Replies (2)

Default avatar
nobody 2 years ago
Even as a Canadian, I have had discussions with my friends about this aspect of inflation over the past three years: our current inability to make financial plans and goals, and having a realistic shot at seeing them come to fruition. With a combined household income in the low six figures, families like mine here may not necessarily ever miss a meal or be without the basics, but goals involving any capital or that are considered luxuries like travelling to other parts of the country to visit aging family members, feel like they are permanently on the back burner. Home improvement and maintenance plans, paying off a mortgage on a house whose value is still down $60-$80k from it’s purchase price 12 years ago (largely because of the Trudeau government’s attack on the oil and gas industry here), and dreams of getting off of the hamster wheel while we still have some health and vitality left, all feel like they are on permanent hold. Wages constantly lagging 10-15 years behind inflation, employers demanding more, crammed hours per week due to downsizing, higher operating costs and unwillingness to accept waning profits, have taken away many people’s sense of optimism for what lies ahead, and the free time to make things happen.

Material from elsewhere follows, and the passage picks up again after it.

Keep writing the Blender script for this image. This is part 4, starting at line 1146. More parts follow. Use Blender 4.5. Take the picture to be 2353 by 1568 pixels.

Hope for my kids inheriting anything other than a dystopian future where they are constantly on the defence against greater measures of control and invasions of privacy, is disappearing. Dreams are a huge casualty of inflation. To me, Bitcoin, and being able to save a pittance every month in an asset that doesn’t steal from me, using funds that have already been taxed to shit, represents my current biggest hope. And even that is now being threatened through regulation and the co-opting of the asset by government and large financial institutions. This isn’t the future I had in mind when I started working in my mid teens. And yet my boomer relatives who were closer to the money spigot in the 70’s and 80’s are wondering why us “kids”, now in our 40’s and 50’s, aren’t double-paying our mortgages every month with the salaries we are making. Ugh.